EU foreign ministers on Monday agreed to revamp the naval mission as a way to help tackle the crisis in Libya, a day after a conference in Berlin that brokered a truce — at least between France and Italy, and other foreign powers who have backed rival sides in the nearly decade-long conflict in the North African country.

In the final declaration of the Berlin conference, which was not signed off by the Libyan factions but only by their international protectors, all the parties agreed on a tentative cease-fire and to respect an arms embargo established by the United Nations Security Council.

Now the EU has drawn up a six-page draft document, seen by POLITICO, on the bloc’s “contribution to the Berlin Process,” which goes into detail on how the EU can play a role in upholding the arms embargo and the cease-fire.

It forms the basis of a discussion in the EU’s Political and Security Committee — made up of member countries’ ambassadors and which deals with defense and foreign policy issues — which has been tasked with redefining Sophia’s mandate. Those talks started on Friday.

The draft plan envisages two phases to getting Sophia back in action.

Operation Sophia already had a mandate to enforce the U.N. arms embargo in Libya but was unable to do so as, under a compromise deal agreed in March last year, under pressure from Italy’s then-Interior Minister Matteo Salvini of the far-right League, the operation’s lifespan was extended on the condition that it use only its air assets and not its ships. Salvini didn’t want migrants rescued by Operation Sophia to be dropped off in Italy.

The new document suggests a way to overcome this problem, saying the “the proposed redeployment of naval assets would require ad-hoc disembarkation arrangements that could be envisaged either on the basis of flag State arrangements” — as is the case with NATO’s Sea Guardian Operation — “or through an ad-hoc mechanism on disembarkation and redistribution based on the one already put in place.”
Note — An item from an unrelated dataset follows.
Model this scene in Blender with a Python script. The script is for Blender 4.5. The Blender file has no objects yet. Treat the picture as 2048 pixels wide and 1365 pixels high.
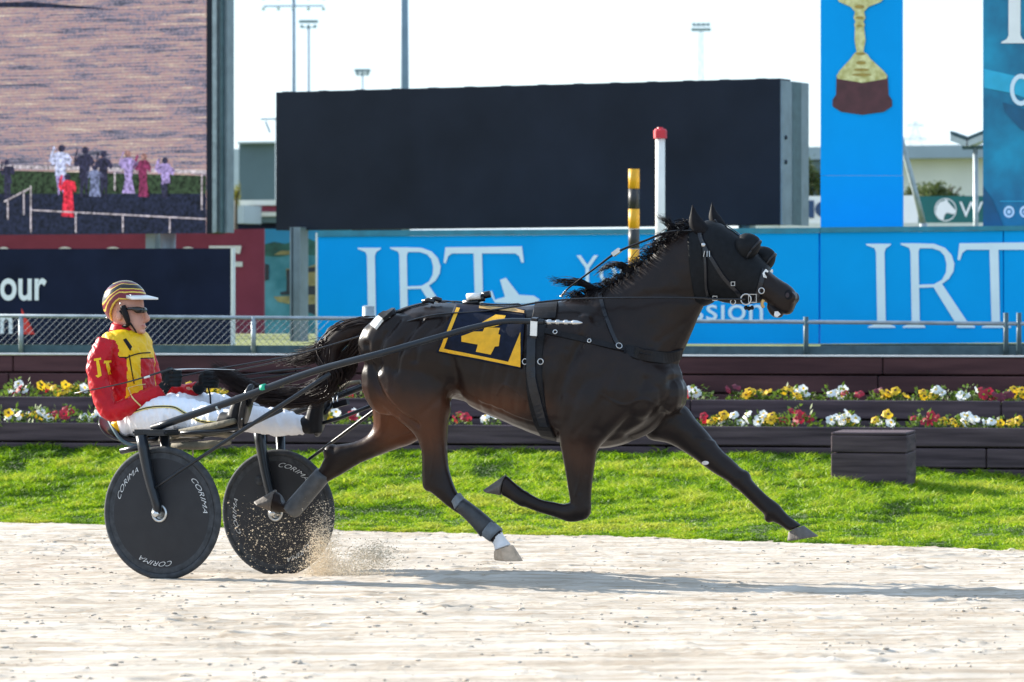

According to diplomats, the “ad-hoc mechanism” being referred to is a temporary arrangement agreed last September by Germany, France, Italy and Malta, to share out migrants rescued in the Central Mediterranean. However, this mechanism is voluntary and it doesn’t include state-owned vessels, diplomats stressed.

The draft plan envisages two phases to getting Sophia back in action. In the first phase there would be no need to change its mandate as the PSC would “provide operational guidance … to focus the main efforts of the Operation on the contribution to the implementation of the arms embargo.”

A boat carrying migrants off the coats of Spain | Marcos Moreno/AFP via Getty Images

The second phase would aim at “formally restructuring the priorities of the mandate and changing the Operation’s name,” so that contributing to the implementation of the arms embargo “becomes its new core task.”

During this second phase, “the Area of Operation could be extended, in particular to provide wider coverage for aerial surveillance,” if the Council approves, the draft says.

Operation Sophia, headquartered in Rome, was launched as a naval mission in June 2015 at the peak of Europe’s migration crisis to disrupt networks of people smugglers. In June 2016 and again in July 2017, the mandate was expanded to include tasks such as the implementation of the U.N. arms embargo on the high seas off the coast of Libya and gathering information on illegal trafficking of oil exports from the North African country. 

As for the implementation of the cease-fire, “an EU contribution” should “respond to UN requests and guidance,” the draft says.

If there’s “no agreement on a ceasefire line,” a “civil-military operation could be deployed to a number of permanent team sites” located with both of the warring factions — the UN-backed government of Prime Minister Fayez al-Sarraj (backed by Italy, the former colonial power, Turkey and Qatar) and the Libyan National Army of the strongman in the east of the country, Khalifa Haftar (backed by France, Russia, Egypt, the United Arab Emirates, Saudi Arabia and the U.S).

An annex to the document lists some of the conditions for an EU operation on the ground in Libya: including that “any EU engagement should result from a prior dialogue/political process between the two sides” and that any additional engagement in Libya “should be planned with a clear exit strategy” which would identify the “conditions for a possible termination.”